◆ **JOB**
Output the lines below exactly, please, from the first line until the line with "for o in list(bpy.data.objects): bpy.data.objects.remove(o)", counting both.
════════
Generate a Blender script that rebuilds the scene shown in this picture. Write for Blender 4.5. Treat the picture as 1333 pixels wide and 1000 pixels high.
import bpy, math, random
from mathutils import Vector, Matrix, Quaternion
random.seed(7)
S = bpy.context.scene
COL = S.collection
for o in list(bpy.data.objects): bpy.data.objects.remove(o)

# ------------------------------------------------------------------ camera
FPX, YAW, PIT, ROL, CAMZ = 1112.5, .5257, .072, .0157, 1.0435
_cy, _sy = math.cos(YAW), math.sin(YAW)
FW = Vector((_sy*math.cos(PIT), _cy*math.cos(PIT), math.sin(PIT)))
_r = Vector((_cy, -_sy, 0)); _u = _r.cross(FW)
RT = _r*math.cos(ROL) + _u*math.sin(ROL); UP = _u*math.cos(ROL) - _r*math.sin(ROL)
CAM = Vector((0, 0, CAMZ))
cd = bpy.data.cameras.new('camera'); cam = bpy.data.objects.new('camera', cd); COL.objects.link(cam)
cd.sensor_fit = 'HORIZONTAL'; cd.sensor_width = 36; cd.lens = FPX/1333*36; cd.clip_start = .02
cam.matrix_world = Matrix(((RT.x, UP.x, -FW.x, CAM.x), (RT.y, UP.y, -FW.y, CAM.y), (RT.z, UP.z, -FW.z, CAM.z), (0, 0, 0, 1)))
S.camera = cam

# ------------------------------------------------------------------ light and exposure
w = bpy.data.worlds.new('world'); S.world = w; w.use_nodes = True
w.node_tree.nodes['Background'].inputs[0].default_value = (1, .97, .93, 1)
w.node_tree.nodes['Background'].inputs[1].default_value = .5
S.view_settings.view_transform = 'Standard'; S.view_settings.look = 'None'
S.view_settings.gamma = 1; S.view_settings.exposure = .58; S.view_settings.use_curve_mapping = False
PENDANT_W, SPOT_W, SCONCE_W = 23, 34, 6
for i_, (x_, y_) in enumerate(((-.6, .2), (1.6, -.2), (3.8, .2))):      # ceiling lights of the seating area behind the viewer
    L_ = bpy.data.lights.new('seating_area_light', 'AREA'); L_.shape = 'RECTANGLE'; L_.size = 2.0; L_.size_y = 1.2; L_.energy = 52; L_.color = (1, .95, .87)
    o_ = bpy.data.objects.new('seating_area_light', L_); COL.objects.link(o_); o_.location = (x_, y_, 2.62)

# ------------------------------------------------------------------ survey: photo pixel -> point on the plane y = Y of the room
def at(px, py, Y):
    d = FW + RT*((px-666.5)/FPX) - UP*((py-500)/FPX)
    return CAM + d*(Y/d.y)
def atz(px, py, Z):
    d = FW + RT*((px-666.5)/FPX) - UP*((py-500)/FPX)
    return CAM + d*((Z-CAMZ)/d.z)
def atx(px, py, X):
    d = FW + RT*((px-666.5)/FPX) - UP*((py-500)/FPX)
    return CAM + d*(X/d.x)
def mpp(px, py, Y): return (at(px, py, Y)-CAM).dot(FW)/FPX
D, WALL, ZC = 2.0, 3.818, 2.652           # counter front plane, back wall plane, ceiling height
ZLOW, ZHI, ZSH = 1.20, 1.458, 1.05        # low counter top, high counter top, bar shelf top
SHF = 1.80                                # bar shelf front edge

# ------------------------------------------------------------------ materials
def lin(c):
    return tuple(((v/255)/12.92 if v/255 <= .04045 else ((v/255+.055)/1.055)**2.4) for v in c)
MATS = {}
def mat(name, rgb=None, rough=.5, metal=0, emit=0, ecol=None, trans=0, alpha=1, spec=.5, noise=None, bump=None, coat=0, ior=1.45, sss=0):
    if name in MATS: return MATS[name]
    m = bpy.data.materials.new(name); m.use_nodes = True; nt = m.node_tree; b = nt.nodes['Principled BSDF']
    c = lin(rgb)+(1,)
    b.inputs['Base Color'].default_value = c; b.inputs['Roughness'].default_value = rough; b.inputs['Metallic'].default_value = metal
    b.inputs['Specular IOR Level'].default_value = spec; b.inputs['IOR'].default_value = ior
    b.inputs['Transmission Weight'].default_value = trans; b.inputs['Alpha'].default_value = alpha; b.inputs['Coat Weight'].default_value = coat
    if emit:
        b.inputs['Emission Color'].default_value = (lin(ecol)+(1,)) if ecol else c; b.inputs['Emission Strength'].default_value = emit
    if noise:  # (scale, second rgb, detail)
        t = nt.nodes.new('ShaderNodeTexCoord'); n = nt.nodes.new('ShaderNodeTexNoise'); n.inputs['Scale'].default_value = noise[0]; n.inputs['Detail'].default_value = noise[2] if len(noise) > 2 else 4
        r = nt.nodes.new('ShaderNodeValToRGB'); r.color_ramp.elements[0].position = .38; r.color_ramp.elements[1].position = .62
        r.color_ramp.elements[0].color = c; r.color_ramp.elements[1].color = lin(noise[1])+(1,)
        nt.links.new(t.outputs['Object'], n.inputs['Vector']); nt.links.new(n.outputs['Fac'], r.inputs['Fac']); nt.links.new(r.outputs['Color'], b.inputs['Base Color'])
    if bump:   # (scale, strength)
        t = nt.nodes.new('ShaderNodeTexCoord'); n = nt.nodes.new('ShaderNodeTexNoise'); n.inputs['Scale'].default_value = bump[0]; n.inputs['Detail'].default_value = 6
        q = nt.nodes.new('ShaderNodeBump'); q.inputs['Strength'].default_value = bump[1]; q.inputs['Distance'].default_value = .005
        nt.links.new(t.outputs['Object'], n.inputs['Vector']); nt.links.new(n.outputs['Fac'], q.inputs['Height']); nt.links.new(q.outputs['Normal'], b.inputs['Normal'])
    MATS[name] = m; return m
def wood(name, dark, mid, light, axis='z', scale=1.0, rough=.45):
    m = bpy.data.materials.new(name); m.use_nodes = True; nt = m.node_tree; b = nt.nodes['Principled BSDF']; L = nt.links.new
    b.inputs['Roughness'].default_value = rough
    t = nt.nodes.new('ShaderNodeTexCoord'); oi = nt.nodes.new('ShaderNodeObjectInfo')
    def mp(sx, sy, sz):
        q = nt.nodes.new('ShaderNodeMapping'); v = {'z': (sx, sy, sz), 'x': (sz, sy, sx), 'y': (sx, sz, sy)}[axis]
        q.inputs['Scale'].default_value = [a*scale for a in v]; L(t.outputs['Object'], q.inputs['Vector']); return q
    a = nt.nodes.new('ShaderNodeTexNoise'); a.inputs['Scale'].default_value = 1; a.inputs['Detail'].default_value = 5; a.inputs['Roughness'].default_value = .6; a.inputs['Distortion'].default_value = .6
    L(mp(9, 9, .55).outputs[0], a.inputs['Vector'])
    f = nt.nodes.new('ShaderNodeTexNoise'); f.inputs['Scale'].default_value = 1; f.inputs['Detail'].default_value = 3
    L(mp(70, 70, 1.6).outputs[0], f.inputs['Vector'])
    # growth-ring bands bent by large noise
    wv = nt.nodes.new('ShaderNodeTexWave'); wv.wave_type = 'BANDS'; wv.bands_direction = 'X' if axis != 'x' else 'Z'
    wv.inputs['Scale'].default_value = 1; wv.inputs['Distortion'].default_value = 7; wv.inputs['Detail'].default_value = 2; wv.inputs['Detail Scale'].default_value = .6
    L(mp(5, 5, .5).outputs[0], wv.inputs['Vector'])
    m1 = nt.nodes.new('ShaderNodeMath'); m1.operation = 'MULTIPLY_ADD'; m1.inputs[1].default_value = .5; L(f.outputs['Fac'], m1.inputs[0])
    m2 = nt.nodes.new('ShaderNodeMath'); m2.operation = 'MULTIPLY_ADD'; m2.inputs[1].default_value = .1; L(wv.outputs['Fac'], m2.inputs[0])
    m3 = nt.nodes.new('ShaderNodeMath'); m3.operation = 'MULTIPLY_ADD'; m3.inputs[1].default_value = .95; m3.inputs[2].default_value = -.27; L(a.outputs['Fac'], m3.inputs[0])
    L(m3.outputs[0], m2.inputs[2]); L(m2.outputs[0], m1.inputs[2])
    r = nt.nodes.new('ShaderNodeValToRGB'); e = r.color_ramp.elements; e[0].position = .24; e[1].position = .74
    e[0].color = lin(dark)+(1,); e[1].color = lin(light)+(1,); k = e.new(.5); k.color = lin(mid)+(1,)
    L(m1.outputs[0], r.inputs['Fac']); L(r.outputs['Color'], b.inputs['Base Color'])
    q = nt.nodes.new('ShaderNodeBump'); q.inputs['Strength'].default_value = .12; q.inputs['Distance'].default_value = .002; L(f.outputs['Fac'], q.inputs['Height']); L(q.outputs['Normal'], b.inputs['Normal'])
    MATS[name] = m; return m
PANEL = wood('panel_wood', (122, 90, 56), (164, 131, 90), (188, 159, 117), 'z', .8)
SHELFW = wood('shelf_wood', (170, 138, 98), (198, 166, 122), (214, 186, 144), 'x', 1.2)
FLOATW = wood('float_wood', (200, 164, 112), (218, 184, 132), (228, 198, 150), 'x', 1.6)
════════
◆ **WRITTEN ANSWER**
Generate a Blender script that rebuilds the scene shown in this picture. Write for Blender 4.5. Treat the picture as 1333 pixels wide and 1000 pixels high.
import bpy, math, random
from mathutils import Vector, Matrix, Quaternion
random.seed(7)
S = bpy.context.scene
COL = S.collection
for o in list(bpy.data.objects): bpy.data.objects.remove(o)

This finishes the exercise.